The records –

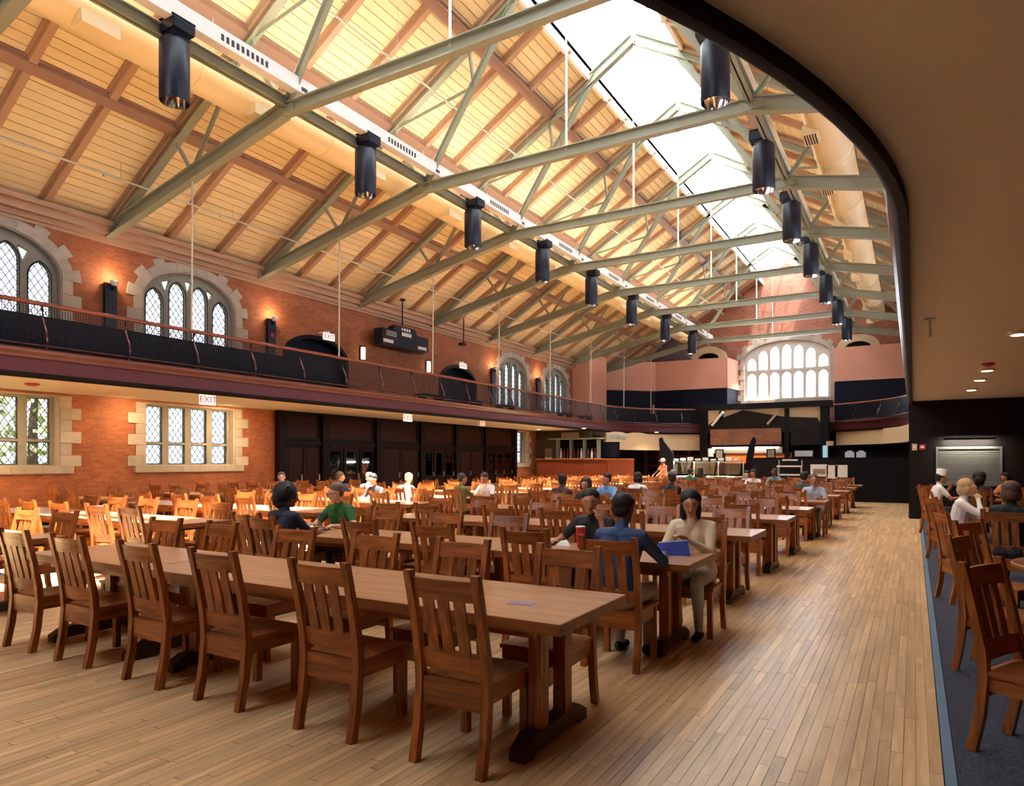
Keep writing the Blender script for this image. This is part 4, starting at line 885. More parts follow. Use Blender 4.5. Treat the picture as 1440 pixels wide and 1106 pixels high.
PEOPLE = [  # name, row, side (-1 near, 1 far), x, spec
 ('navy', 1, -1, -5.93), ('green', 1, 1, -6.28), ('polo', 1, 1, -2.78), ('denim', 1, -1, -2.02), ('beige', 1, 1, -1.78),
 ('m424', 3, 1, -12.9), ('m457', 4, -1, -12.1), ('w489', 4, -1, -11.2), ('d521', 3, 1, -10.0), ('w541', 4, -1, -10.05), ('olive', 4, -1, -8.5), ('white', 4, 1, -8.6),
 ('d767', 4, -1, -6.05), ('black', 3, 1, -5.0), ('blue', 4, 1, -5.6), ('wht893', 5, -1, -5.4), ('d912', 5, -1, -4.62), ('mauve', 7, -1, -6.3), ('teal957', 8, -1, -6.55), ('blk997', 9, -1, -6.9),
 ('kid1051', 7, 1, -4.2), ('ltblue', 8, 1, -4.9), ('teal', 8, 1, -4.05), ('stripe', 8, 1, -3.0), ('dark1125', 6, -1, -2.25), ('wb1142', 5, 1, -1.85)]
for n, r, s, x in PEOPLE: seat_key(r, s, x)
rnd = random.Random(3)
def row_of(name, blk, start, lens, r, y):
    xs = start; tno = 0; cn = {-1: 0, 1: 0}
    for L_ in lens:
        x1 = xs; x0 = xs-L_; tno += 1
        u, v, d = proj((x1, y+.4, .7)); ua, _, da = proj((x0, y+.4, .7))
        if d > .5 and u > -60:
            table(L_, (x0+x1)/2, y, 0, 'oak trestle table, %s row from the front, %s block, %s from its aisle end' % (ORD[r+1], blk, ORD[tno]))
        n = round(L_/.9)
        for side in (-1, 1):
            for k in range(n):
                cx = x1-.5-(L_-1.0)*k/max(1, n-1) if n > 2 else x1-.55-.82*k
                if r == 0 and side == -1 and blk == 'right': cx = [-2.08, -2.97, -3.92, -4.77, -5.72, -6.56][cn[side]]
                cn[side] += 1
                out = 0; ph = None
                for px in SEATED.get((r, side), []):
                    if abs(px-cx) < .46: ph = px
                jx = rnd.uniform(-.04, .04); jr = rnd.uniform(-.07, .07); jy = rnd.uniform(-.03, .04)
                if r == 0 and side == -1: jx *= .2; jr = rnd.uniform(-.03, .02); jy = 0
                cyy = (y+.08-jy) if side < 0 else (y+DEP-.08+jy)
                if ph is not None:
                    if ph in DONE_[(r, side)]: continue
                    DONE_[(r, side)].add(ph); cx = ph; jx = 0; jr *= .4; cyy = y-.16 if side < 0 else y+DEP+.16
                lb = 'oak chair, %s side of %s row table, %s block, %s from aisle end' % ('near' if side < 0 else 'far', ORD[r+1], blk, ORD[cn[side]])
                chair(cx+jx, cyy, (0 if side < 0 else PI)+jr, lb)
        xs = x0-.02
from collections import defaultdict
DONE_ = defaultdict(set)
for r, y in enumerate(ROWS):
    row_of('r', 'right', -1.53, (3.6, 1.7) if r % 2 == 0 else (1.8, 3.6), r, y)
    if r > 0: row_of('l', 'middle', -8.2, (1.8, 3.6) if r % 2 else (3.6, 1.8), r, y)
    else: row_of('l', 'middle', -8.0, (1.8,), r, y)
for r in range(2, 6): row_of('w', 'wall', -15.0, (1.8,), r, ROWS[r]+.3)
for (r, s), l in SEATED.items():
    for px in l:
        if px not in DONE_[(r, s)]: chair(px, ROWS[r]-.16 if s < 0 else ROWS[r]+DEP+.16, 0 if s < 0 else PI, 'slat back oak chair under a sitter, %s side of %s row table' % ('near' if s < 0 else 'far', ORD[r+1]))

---

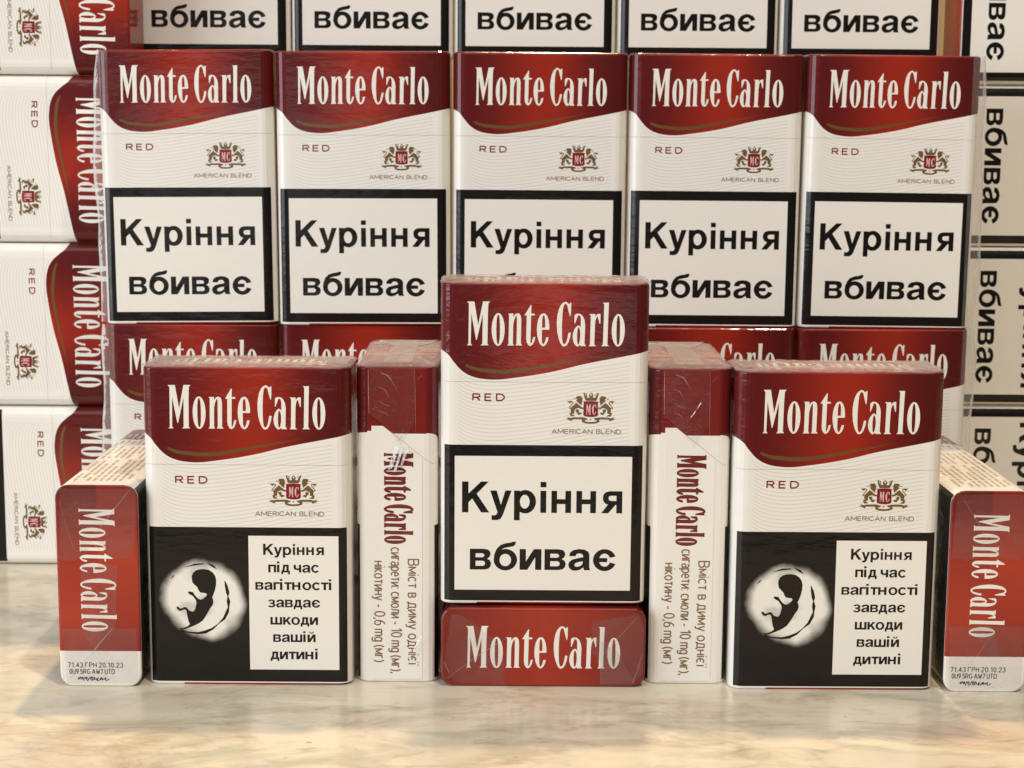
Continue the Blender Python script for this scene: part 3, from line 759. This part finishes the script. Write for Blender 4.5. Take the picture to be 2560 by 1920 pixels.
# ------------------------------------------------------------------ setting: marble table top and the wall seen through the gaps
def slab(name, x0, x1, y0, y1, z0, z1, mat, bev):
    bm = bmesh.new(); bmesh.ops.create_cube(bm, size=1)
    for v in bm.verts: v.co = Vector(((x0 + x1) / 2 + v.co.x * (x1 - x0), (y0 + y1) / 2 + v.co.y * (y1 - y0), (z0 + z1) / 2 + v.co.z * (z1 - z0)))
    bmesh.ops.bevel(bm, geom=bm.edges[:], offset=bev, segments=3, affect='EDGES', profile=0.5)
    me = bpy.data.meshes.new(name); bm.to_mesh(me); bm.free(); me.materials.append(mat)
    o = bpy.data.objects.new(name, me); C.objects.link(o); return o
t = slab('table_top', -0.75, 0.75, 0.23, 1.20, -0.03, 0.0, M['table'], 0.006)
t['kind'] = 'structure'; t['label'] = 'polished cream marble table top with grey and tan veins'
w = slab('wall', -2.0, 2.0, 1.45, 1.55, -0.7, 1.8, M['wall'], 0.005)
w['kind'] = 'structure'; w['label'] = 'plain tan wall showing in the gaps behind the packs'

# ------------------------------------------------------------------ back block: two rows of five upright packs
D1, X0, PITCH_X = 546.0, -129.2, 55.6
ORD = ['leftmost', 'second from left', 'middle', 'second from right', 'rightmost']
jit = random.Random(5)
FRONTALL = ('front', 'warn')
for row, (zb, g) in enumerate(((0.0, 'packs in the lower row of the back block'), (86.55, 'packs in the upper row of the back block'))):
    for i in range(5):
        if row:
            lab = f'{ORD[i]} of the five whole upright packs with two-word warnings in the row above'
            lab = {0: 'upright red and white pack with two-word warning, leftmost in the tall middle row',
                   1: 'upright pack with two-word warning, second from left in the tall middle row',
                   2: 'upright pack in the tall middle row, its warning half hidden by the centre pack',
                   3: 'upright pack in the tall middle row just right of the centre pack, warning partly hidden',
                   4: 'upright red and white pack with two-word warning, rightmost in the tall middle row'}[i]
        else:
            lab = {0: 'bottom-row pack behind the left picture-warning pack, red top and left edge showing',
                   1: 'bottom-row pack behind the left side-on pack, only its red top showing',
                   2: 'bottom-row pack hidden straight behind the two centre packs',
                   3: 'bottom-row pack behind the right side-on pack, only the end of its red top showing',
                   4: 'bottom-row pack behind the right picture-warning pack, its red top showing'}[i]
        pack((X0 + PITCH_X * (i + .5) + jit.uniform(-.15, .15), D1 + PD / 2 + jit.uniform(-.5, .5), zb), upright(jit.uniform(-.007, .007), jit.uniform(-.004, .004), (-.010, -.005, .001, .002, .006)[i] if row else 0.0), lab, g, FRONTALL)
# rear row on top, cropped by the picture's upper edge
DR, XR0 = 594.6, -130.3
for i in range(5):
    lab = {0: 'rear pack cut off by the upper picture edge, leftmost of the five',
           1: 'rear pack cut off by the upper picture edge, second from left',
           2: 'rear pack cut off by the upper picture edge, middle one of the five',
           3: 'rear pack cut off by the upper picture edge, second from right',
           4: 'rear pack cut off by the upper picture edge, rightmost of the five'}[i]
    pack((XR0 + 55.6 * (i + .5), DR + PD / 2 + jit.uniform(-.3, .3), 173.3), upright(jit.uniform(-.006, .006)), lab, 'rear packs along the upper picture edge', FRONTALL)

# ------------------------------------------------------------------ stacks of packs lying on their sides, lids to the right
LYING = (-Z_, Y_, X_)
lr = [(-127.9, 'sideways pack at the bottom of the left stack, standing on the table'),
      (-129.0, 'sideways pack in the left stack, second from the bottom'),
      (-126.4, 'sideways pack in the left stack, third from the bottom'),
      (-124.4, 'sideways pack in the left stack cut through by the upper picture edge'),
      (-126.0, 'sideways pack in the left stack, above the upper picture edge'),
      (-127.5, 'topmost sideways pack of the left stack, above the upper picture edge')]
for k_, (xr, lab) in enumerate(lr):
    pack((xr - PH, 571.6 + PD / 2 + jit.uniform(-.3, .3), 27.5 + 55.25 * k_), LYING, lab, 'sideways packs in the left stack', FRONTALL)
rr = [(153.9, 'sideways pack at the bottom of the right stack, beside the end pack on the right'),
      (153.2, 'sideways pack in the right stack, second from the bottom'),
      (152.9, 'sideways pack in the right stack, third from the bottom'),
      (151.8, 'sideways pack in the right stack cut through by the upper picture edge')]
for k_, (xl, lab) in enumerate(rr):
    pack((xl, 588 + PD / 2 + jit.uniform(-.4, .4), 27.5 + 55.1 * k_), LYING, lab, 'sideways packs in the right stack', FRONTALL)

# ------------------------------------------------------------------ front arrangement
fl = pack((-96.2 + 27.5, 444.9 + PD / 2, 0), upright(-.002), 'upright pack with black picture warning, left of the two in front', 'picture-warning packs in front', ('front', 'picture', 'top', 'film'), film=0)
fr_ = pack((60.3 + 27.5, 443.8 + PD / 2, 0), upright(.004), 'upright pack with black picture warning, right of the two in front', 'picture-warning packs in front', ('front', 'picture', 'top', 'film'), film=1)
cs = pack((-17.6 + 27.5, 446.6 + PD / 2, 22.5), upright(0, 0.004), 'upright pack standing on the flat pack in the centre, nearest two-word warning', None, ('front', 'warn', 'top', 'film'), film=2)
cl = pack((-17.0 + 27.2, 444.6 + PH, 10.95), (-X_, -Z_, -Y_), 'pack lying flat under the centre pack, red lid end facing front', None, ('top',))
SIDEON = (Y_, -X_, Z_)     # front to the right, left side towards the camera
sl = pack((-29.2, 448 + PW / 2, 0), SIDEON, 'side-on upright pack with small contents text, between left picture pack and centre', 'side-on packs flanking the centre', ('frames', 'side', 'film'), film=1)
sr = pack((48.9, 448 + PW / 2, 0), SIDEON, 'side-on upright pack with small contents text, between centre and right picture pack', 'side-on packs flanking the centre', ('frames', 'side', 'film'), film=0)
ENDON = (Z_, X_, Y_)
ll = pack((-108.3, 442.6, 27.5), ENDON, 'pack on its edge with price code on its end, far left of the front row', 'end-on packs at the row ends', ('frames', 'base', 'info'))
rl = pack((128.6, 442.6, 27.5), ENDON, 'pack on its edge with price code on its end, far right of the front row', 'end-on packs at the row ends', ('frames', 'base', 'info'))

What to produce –
Take the lines from the line with "Continue the Blender" through the line with "w['kind'] = 'structure';", both ends included, and give them again exactly, with nothing else.

Exercise output –
Continue the Blender Python script for this scene: part 3, from line 759. This part finishes the script. Write for Blender 4.5. Take the picture to be 2560 by 1920 pixels.
# ------------------------------------------------------------------ setting: marble table top and the wall seen through the gaps
def slab(name, x0, x1, y0, y1, z0, z1, mat, bev):
    bm = bmesh.new(); bmesh.ops.create_cube(bm, size=1)
    for v in bm.verts: v.co = Vector(((x0 + x1) / 2 + v.co.x * (x1 - x0), (y0 + y1) / 2 + v.co.y * (y1 - y0), (z0 + z1) / 2 + v.co.z * (z1 - z0)))
    bmesh.ops.bevel(bm, geom=bm.edges[:], offset=bev, segments=3, affect='EDGES', profile=0.5)
    me = bpy.data.meshes.new(name); bm.to_mesh(me); bm.free(); me.materials.append(mat)
    o = bpy.data.objects.new(name, me); C.objects.link(o); return o
t = slab('table_top', -0.75, 0.75, 0.23, 1.20, -0.03, 0.0, M['table'], 0.006)
t['kind'] = 'structure'; t['label'] = 'polished cream marble table top with grey and tan veins'
w = slab('wall', -2.0, 2.0, 1.45, 1.55, -0.7, 1.8, M['wall'], 0.005)
w['kind'] = 'structure'; w['label'] = 'plain tan wall showing in the gaps behind the packs'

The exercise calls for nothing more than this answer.